Ramón Carrillo became postmaster, despite the fact that he couldn't read or write. It's thought that José Antonio Yorba—Vicenta's eldest son and Ramón's stepson—did all the paperwork for them.



After Ramón was ambushed and murdered in 1868, Vicenta (now twice widowed) took over ranching duties until she moved to Anaheim in 1868. In 1869, she "conveyed" the land to ex-Governor John G. Downey (also namesake of the town of Downey, California).



In 1888, Downey leased it to renowned cattle rancher Walter Vail, who died in 1911. A couple of years later, the family home became the quintessential "cowboy bunkhouse" under the operations of cattle baron George Sawday, whose operation remained at the Carrillo ranch until 1960.



Although the boarding house provided permanent residence for "career cowboys," some Hollywood cowboys—like Will Rogers and John Wayne—were known to pay a visit.

So what of the "Warner" part of the Warner-Carrillo Ranch House?

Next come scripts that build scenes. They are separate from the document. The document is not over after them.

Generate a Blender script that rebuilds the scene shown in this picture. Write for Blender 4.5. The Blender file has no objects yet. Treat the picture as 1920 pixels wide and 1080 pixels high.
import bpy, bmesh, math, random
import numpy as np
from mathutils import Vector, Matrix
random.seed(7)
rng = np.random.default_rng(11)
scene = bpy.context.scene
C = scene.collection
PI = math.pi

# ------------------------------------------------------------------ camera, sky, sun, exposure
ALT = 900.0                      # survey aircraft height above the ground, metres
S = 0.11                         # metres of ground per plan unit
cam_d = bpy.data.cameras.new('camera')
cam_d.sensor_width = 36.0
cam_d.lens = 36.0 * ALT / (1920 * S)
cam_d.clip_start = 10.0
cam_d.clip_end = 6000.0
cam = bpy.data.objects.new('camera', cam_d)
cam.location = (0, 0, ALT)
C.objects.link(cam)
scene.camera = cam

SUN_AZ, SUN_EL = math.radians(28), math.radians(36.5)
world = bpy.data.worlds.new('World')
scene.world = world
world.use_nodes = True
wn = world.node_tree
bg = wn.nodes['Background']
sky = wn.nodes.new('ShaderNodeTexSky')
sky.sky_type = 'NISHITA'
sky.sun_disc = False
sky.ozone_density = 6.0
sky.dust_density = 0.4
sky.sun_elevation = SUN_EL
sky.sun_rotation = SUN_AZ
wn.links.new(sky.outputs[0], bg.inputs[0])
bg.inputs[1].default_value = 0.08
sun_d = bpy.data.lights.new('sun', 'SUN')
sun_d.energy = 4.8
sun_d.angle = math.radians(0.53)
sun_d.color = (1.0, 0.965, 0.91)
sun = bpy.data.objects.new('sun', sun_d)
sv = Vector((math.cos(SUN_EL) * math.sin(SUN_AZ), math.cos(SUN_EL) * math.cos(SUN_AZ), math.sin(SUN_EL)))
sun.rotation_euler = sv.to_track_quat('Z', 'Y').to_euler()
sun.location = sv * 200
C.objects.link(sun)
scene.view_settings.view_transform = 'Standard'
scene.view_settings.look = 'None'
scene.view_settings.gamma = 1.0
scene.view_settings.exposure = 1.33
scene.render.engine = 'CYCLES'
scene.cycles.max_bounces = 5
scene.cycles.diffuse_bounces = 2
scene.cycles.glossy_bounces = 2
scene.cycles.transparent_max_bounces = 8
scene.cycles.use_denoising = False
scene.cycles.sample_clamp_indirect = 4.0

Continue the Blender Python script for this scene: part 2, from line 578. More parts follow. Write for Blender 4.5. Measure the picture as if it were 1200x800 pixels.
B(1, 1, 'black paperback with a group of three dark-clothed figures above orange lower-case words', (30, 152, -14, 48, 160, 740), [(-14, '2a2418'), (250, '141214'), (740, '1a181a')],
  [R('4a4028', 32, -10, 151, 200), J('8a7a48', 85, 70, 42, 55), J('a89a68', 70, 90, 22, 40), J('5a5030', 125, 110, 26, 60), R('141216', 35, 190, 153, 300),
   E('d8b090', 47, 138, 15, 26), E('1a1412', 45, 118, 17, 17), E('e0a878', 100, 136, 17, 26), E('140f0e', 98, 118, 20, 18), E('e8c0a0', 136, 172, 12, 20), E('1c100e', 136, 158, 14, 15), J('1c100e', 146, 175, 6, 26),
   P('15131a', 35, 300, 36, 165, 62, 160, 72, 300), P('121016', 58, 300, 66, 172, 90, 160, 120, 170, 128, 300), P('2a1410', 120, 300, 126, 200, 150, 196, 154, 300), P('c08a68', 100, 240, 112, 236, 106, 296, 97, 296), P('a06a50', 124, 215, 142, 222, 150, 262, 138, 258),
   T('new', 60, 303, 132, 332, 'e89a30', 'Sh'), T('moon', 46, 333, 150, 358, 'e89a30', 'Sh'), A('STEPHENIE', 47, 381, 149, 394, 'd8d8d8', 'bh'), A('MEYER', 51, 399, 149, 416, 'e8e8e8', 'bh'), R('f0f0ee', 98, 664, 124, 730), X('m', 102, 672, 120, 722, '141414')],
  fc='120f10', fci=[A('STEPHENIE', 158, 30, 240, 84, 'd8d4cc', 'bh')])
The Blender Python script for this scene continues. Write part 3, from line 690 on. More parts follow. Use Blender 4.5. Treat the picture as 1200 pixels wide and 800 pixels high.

Most of the visible signs of it are gone. The historical records are scant. All we know is that a rancher and beaver trapper named Jonathan Trumbull Warner—who became a naturalized Mexican citizen of Alta California and changed his name to "Juan Jose" Warner (sometimes shortened to "J.J.")—lived either on the Carrillo's ranch property or on a parcel that abutted it.

The rest of the details are murky at best, but you can read about them here.

He's the same Warner of Warner Springs Ranch, and its stagecoach stop there, about four miles northeast of the Warner-Carrillo Ranch (and undisputedly a different historic property).

Why is the Carrillo Ranch inextricably linked to the Warner name? ::shrugs::

I'd driven by this site many times on my way to Anza-Borrego, but never stopped—for lack of time, maybe, or out of ignorance as to the significance of the site, even after its grand opening in 2013.

Or maybe I was just waiting for the right opportunity to visit, which was most certainly upon the occasion of these annual stagecoach rides.